Search the records below for the word "cream" and show every line where it occurs.

===============

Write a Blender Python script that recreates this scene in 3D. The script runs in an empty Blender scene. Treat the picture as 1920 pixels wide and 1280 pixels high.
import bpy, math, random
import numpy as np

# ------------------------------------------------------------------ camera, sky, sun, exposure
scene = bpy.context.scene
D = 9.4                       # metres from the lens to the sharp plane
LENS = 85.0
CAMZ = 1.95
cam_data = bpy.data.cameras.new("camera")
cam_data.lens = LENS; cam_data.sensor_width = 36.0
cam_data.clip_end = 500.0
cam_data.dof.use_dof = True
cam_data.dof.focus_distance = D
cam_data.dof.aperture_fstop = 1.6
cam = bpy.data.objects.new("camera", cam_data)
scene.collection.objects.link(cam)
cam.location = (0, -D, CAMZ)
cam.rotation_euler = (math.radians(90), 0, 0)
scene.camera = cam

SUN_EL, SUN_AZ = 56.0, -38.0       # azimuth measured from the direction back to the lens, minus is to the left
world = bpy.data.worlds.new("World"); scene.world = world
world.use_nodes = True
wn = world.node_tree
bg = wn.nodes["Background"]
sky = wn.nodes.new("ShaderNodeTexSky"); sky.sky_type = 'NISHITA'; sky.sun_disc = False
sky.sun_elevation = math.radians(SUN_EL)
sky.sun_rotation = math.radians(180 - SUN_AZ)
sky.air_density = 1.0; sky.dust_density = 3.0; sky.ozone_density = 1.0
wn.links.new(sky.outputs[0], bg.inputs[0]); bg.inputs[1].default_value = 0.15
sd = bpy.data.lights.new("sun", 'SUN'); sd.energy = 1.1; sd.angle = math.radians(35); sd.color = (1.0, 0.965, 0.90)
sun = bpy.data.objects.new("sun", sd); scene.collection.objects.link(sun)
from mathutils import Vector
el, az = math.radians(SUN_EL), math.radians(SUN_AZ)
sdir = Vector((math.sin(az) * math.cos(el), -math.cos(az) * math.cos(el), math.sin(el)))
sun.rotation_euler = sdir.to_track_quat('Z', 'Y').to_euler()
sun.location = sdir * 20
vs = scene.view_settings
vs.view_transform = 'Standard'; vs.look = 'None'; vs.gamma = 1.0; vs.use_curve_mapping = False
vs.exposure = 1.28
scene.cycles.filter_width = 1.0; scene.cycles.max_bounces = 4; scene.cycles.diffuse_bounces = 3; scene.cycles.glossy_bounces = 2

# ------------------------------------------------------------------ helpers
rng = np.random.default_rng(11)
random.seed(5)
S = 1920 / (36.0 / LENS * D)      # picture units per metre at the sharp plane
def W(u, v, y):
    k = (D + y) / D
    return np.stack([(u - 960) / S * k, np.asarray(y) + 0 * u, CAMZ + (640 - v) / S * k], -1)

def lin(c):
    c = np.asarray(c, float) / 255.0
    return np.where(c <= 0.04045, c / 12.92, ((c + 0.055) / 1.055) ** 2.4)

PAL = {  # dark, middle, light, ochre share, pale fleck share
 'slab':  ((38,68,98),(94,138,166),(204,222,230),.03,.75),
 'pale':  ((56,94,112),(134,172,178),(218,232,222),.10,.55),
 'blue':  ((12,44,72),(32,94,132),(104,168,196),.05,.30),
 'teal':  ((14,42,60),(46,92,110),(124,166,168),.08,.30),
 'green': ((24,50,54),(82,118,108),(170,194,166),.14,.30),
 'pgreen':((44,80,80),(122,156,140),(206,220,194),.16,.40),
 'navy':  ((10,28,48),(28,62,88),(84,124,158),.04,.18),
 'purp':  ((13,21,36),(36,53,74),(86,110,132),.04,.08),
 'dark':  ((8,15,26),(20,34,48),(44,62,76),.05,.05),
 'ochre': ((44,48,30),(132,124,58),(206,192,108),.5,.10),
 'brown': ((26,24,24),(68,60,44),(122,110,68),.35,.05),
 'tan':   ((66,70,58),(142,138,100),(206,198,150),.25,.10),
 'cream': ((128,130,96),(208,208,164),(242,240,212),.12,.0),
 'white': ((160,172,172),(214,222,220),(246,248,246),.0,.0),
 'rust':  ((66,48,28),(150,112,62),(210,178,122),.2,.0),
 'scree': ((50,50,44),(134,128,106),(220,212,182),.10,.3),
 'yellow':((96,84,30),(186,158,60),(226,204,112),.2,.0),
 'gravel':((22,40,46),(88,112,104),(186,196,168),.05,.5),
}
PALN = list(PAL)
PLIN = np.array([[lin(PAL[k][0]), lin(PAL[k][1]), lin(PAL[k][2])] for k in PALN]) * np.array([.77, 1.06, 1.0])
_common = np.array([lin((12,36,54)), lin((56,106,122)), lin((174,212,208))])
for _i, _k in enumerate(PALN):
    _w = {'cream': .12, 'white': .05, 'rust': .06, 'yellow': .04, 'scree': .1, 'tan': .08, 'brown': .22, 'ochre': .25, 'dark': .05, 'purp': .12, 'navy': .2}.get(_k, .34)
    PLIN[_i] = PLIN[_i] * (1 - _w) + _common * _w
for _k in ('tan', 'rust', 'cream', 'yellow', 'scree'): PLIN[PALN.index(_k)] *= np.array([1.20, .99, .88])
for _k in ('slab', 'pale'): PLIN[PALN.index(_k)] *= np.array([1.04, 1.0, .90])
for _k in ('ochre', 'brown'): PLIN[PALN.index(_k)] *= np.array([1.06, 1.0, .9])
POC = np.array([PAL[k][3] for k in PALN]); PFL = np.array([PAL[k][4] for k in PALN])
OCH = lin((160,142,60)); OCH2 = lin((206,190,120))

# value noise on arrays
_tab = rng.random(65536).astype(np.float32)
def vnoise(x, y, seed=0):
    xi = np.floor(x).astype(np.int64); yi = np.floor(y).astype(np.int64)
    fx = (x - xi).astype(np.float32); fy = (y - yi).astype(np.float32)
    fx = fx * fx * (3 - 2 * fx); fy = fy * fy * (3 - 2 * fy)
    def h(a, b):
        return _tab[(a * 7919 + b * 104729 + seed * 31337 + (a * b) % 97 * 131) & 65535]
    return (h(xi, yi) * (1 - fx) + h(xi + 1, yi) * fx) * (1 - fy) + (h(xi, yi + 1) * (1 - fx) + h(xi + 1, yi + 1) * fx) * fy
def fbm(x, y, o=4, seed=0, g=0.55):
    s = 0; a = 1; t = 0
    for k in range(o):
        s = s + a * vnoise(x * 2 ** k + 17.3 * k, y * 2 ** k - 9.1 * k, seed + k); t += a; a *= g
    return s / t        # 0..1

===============

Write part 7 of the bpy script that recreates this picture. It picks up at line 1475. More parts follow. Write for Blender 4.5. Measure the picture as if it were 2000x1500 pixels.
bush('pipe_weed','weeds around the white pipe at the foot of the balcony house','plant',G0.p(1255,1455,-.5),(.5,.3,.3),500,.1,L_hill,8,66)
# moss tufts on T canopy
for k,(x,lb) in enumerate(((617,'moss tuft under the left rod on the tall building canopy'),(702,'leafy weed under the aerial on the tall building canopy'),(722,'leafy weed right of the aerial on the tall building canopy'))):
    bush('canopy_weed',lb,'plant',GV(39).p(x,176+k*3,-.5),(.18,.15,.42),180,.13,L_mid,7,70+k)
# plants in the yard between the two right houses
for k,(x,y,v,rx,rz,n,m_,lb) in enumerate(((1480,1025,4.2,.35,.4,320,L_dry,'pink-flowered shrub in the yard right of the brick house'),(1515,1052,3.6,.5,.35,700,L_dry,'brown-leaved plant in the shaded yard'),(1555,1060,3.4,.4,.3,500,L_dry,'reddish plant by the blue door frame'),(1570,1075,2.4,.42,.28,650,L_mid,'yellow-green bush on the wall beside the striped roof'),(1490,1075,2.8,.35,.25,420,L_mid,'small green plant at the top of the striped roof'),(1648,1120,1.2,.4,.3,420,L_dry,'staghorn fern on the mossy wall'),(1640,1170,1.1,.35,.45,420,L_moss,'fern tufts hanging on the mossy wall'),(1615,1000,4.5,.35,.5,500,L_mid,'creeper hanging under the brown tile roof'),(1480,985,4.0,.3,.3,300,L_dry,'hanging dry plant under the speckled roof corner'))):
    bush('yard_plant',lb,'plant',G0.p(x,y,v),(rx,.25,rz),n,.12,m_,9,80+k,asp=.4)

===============

▶ [TASK SOLUTION]
 'cream': ((128,130,96),(208,208,164),(242,240,212),.12,.0),
    _w = {'cream': .12, 'white': .05, 'rust': .06, 'yellow': .04, 'scree': .1, 'tan': .08, 'brown': .22, 'ochre': .25, 'dark': .05, 'purp': .12, 'navy': .2}.get(_k, .34)
for _k in ('tan', 'rust', 'cream', 'yellow', 'scree'): PLIN[PALN.index(_k)] *= np.array([1.20, .99, .88])